Ron DeSantis' new death-penalty law is an open invitation for the Supreme Court to overturn limits on executions nationwide
- Florida Gov. Ron DeSantis signed a law expanding the death penalty to include child rapists.
- It defies a 2008 Supreme Court ruling prohibiting the death penalty in crimes where the victim didn't die.
Florida Gov. Ron DeSantis is defying the Supreme Court with a new law expanding the death penalty to child rapists — and said the law sets up a way to allow the conservative-leaning court to overturn limits on executions across the US.

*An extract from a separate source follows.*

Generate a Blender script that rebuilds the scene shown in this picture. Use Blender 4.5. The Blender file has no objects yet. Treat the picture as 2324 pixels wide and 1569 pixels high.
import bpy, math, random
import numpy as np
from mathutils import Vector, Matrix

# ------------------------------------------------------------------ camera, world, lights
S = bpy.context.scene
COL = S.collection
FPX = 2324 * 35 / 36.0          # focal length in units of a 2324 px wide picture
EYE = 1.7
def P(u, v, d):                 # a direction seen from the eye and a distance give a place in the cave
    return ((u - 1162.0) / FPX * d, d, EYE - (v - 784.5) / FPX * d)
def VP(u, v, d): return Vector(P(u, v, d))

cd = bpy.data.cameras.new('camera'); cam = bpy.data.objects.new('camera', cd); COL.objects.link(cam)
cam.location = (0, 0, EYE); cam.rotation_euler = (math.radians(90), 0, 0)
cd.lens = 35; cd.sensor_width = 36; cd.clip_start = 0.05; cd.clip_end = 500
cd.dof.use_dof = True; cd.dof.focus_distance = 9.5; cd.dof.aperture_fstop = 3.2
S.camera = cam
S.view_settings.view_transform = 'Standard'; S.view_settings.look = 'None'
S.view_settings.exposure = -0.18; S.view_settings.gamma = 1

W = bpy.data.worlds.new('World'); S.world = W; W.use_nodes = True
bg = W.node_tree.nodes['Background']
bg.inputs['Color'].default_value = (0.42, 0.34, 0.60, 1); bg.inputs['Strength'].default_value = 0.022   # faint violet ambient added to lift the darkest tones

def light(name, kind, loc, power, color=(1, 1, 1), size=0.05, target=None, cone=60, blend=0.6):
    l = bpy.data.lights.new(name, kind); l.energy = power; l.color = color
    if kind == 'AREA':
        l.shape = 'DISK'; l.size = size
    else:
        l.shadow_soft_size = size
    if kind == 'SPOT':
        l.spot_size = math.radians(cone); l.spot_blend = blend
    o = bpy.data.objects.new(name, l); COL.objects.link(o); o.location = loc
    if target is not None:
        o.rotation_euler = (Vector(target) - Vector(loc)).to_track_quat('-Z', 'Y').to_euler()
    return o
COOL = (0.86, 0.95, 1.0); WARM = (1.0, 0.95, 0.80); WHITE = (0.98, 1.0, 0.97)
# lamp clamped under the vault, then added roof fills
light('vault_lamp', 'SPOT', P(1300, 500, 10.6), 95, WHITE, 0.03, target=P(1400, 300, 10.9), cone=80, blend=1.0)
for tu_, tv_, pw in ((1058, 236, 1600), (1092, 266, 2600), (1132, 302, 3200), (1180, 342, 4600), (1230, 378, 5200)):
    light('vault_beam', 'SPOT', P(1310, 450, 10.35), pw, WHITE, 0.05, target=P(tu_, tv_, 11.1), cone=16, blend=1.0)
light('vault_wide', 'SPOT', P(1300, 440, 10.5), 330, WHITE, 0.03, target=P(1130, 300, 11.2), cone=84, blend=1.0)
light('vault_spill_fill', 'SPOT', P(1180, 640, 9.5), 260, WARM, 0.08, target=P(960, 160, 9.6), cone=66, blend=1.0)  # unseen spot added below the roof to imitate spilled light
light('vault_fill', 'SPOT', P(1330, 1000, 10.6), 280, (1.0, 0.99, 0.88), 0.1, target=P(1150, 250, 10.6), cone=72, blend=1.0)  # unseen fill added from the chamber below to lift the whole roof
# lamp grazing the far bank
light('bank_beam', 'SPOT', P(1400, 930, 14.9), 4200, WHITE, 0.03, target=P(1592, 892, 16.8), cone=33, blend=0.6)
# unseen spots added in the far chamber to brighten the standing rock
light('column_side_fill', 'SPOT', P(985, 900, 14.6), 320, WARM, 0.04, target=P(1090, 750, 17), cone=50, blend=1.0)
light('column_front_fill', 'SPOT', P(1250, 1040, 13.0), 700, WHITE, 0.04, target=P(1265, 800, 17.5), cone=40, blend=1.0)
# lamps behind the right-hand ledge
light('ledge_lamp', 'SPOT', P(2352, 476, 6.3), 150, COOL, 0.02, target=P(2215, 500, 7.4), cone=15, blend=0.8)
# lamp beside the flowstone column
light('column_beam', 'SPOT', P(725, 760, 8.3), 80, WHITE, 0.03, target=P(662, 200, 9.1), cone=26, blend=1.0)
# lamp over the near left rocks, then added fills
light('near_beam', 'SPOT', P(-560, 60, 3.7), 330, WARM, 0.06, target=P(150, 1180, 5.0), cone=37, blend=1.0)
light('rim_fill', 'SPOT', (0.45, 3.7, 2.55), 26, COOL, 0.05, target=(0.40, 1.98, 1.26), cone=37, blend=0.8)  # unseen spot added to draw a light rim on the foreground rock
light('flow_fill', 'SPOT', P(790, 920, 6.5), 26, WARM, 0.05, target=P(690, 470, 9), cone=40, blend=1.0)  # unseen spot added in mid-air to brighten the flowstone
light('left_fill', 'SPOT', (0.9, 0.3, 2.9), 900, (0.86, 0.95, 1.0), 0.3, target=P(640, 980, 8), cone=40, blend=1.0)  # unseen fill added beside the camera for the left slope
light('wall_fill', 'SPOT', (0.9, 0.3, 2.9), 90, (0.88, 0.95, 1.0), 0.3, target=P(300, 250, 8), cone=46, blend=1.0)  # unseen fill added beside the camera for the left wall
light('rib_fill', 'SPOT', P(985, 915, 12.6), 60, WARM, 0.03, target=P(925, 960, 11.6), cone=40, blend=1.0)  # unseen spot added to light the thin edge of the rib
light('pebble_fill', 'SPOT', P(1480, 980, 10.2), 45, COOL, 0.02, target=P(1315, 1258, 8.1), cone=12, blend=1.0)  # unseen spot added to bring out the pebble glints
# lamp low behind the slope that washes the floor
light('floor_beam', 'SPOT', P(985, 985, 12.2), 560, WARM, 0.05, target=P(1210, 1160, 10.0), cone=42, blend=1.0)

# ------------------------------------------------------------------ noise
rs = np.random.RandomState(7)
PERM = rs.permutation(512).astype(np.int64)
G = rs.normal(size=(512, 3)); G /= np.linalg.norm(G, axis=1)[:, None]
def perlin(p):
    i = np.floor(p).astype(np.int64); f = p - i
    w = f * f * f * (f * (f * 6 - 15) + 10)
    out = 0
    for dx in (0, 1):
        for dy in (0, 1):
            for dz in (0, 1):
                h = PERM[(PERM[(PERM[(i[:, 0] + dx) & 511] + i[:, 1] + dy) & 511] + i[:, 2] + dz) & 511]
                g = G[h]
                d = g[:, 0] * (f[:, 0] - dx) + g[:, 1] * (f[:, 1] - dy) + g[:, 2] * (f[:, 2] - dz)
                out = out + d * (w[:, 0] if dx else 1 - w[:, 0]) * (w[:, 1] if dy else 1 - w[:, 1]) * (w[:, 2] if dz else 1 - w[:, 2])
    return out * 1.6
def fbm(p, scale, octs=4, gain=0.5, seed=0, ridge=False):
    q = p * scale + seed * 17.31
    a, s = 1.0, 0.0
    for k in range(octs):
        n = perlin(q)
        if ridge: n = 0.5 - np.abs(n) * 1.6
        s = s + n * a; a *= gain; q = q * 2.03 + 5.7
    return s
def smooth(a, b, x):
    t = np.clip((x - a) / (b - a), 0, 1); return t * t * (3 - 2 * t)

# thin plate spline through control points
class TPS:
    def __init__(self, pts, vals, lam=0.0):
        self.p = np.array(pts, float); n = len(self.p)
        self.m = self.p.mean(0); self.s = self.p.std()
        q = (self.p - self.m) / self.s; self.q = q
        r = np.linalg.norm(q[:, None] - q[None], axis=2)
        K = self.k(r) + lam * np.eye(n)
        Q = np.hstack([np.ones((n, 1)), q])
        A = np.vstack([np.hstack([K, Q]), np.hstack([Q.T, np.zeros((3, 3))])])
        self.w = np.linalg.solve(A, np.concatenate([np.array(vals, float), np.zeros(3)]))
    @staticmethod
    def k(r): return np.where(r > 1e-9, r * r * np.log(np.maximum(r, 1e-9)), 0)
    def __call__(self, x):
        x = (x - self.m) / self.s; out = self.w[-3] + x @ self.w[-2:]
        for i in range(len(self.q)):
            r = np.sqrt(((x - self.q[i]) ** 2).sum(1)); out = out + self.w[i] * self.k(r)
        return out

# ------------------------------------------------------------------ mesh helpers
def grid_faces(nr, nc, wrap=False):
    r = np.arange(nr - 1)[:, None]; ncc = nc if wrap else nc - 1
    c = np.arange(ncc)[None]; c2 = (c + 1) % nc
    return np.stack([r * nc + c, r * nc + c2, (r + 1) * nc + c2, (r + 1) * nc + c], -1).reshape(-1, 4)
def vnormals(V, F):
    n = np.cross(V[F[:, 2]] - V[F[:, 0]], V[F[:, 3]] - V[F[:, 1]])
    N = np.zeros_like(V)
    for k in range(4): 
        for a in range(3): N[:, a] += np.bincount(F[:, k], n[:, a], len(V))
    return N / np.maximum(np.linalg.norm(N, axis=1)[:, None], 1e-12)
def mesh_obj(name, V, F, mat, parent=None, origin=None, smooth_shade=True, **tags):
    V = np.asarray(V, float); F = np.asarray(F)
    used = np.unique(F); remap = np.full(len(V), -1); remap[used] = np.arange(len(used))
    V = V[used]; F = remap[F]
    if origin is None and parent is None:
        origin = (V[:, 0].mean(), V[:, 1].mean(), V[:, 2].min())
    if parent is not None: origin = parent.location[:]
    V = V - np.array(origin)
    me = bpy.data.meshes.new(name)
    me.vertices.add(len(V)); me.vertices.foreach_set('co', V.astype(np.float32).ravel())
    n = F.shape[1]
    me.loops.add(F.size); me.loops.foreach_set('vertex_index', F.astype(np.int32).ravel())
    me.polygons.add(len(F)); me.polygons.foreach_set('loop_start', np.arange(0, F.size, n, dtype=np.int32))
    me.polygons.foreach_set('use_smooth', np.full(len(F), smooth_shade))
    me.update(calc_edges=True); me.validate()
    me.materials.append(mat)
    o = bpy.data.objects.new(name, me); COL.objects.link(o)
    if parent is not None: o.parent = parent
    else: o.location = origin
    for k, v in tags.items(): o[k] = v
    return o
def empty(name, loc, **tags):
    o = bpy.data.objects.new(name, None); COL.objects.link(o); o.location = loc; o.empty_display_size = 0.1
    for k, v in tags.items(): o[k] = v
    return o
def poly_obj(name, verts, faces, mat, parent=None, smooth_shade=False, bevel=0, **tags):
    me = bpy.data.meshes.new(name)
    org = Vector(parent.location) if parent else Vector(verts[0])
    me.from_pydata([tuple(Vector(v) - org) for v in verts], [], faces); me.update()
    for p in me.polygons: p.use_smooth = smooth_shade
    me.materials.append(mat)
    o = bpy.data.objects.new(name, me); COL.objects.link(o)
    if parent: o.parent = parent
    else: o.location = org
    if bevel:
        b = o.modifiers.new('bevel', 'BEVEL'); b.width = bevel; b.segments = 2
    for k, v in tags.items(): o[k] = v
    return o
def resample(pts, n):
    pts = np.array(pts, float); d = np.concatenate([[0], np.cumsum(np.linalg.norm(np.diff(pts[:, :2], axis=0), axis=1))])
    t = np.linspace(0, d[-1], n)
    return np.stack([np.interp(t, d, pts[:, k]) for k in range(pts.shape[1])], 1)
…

On Monday, DeSantis signed three Florida House bills into law, including one that expands the death penalty to include child rapists.
The legislation allows for executions for capital sexual battery, defining the crime as when "a person 18 years of age or older" commits or attempts to commit "sexual battery" upon "a person less than 12 years of age."
"In Florida, we believe it's only appropriate that the worst of the worst crimes deserve the worst of the worst punishment," DeSantis said Monday.
HB 1297 directly defies Kennedy v. Louisiana, a 2008 U.S. Supreme Court decision that prohibited the death penalty for crimes like rape, where the victim didn't die.
DeSantis confirmed on Monday that the law is a direct challenge to Kennedy v. Louisiana and criticized the 2008 court's ruling.
"We think that that decision was wrong," the governor said. "This bill sets up a procedure to be able to challenge that precedent."
DeSantis' office also confirmed he's "prepared to take this law all the way to the U.S. Supreme Court to overrule judicial precedents which have unjustly shielded child rapists from the death penalty and denied victims and their loved ones the opportunity to pursue ultimate justice against these most heinous criminals."
It's not the first time DeSantis has focused on expanding the death penalty in Florida. In late April, he signed a law that lets juries recommend the death penalty without being unanimous.